Return verbatim all lines from the first one in the records to the line with "COL = SC.collection", both ends kept.

[Some records]

>> begin

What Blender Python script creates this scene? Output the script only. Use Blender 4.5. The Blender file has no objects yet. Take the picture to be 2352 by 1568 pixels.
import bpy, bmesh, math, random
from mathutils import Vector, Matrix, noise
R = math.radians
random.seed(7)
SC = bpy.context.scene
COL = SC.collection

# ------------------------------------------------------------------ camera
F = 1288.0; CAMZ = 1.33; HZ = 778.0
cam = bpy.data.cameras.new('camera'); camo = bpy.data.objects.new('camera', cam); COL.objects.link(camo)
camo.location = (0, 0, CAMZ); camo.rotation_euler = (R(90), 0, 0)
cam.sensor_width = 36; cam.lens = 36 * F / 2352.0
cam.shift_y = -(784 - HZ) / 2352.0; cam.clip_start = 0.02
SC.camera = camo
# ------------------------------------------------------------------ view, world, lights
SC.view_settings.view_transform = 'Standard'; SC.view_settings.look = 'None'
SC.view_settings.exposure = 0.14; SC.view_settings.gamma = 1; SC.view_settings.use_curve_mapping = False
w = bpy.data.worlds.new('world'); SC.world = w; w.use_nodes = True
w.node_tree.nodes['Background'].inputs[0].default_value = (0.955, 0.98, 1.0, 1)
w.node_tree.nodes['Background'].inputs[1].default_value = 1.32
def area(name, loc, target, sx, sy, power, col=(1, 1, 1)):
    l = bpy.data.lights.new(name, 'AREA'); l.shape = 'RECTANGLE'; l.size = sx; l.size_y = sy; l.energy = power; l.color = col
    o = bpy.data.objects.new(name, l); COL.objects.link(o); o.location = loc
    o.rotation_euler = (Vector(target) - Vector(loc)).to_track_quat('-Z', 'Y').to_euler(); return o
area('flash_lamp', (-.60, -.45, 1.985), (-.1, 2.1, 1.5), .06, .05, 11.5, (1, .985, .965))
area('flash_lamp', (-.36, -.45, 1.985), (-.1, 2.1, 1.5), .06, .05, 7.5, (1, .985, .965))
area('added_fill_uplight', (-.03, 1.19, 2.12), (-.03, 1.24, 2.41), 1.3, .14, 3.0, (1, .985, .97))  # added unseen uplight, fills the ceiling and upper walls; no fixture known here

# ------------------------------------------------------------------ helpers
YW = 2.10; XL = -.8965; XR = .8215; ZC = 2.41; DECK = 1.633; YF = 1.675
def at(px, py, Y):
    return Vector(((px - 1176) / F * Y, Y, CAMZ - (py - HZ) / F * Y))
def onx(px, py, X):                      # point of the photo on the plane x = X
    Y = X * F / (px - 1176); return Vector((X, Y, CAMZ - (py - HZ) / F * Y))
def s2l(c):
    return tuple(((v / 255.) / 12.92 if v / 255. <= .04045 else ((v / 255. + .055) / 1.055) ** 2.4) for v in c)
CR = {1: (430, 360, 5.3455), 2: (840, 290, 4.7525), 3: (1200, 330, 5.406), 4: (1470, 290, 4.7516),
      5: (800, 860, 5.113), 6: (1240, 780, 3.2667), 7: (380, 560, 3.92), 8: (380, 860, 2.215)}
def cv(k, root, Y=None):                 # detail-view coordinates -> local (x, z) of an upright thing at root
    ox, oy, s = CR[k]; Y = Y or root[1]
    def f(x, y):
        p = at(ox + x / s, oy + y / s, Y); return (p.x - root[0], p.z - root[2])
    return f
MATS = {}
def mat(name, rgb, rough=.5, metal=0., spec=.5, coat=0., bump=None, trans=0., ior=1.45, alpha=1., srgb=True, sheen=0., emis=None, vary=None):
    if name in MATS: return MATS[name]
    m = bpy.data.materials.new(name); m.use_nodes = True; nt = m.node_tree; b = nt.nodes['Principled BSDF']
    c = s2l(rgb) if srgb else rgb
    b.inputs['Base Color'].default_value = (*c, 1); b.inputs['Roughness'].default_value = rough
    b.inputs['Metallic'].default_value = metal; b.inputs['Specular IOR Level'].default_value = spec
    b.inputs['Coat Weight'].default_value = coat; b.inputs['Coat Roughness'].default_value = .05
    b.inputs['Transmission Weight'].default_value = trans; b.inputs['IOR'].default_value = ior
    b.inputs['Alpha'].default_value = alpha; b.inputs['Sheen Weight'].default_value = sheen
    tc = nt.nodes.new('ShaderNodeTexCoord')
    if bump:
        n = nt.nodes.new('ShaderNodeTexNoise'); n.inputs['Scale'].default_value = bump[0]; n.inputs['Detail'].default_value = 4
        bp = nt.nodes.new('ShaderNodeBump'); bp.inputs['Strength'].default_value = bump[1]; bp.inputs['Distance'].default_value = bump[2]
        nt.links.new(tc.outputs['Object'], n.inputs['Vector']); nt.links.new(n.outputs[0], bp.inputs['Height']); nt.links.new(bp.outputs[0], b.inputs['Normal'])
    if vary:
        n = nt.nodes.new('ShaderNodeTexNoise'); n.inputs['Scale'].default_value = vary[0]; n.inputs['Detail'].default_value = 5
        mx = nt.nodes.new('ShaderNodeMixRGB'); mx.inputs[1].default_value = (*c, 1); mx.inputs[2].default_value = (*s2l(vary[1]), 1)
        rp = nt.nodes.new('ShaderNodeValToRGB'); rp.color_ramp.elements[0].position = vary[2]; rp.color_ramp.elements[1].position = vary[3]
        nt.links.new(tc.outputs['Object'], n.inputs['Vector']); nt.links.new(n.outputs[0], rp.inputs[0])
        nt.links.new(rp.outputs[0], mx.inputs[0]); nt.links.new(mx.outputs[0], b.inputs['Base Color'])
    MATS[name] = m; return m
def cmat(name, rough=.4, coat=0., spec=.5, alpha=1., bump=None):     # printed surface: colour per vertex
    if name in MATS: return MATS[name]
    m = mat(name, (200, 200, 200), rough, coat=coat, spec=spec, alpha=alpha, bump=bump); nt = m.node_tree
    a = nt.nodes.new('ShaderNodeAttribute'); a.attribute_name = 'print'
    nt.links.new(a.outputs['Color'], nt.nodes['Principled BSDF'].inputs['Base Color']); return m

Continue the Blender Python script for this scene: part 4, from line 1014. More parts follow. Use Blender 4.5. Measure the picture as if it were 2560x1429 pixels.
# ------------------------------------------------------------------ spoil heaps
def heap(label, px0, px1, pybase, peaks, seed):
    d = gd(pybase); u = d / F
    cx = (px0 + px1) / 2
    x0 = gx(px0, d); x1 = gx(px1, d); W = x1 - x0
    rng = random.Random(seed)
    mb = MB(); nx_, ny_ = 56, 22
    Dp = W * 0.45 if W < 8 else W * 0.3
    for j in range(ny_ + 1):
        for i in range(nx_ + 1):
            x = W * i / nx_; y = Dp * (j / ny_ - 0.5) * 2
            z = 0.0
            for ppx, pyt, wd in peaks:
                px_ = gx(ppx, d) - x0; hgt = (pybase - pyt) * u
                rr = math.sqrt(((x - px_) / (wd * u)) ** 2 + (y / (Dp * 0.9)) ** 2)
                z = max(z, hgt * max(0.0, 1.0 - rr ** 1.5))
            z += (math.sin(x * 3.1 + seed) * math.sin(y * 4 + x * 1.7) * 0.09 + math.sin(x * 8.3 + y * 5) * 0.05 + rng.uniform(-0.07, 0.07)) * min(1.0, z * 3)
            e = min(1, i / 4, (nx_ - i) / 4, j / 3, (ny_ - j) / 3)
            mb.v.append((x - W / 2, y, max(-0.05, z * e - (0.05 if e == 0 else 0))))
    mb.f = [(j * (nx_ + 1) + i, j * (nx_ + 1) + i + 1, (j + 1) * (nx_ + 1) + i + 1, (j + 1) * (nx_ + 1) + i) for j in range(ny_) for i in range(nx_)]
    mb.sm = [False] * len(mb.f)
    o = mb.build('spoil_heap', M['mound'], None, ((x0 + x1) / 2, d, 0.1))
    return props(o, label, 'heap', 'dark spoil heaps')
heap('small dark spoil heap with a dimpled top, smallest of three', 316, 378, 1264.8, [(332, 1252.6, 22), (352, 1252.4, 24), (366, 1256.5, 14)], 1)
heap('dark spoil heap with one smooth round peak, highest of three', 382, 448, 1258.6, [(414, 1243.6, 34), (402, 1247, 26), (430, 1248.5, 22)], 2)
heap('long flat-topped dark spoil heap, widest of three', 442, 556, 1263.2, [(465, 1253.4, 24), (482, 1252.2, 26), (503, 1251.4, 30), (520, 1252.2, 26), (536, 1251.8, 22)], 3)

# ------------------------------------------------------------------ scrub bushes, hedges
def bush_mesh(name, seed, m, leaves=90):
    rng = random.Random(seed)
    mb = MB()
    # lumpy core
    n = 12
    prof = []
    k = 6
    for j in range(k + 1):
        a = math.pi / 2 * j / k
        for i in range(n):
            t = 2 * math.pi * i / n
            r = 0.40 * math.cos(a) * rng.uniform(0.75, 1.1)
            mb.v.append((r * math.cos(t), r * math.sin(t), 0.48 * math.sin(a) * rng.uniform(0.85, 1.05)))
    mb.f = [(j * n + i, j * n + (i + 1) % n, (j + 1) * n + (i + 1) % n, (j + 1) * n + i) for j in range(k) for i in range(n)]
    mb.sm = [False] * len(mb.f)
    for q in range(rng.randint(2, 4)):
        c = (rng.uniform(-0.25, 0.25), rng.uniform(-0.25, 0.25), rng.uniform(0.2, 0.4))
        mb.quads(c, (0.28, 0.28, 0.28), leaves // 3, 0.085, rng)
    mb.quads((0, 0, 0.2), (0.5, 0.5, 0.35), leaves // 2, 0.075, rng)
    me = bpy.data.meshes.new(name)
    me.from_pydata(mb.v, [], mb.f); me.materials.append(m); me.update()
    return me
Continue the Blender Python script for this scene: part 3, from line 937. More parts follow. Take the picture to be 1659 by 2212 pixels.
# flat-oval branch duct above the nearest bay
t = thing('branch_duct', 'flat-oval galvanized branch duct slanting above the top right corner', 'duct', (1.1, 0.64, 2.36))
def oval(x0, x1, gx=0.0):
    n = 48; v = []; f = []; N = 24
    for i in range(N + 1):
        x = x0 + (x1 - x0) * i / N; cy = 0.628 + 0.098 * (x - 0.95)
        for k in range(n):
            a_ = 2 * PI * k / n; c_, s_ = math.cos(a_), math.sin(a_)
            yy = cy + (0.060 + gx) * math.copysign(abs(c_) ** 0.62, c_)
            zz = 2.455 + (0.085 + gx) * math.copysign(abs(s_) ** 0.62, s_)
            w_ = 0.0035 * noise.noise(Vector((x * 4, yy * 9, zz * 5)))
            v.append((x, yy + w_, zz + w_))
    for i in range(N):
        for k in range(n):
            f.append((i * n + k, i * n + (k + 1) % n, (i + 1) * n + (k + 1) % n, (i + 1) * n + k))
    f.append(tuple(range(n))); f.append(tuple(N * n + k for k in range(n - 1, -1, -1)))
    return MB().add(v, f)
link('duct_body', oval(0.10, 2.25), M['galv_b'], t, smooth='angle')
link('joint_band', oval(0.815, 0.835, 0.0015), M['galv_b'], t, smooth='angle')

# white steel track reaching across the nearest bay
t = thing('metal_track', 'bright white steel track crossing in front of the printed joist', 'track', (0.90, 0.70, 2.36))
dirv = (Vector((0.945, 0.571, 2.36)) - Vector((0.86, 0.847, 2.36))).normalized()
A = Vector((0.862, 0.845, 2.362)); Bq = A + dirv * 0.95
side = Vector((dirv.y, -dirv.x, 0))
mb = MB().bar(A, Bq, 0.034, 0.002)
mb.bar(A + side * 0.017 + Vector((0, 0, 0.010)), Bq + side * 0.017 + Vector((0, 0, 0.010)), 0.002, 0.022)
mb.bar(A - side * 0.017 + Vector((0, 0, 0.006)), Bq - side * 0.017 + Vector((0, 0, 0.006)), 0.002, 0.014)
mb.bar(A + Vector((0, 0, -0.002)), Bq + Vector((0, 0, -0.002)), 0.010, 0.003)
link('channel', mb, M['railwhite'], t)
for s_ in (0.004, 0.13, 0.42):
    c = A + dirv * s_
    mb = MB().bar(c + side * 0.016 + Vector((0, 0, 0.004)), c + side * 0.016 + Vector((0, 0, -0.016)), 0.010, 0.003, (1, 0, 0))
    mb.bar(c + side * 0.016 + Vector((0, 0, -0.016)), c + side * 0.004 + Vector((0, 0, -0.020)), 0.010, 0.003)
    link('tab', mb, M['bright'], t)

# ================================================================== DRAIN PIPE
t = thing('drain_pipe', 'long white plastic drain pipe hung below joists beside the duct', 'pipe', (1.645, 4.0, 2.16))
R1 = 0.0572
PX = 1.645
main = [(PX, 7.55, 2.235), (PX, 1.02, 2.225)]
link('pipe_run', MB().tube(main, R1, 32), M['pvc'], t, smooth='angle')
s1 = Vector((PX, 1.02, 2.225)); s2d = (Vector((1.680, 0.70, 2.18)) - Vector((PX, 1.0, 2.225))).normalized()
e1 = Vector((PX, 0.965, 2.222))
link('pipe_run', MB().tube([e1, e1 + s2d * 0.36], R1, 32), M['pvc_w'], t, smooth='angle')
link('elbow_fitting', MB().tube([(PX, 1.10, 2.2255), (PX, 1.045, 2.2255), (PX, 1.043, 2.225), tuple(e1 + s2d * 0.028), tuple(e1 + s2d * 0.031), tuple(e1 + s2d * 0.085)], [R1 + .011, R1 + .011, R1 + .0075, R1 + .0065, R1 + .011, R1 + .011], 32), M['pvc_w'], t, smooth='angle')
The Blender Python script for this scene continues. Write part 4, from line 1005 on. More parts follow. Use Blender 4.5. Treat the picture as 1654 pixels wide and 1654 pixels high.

>> end

RESULT FOR THIS TASK =>
What Blender Python script creates this scene? Output the script only. Use Blender 4.5. The Blender file has no objects yet. Take the picture to be 2352 by 1568 pixels.
import bpy, bmesh, math, random
from mathutils import Vector, Matrix, noise
R = math.radians
random.seed(7)
SC = bpy.context.scene
COL = SC.collection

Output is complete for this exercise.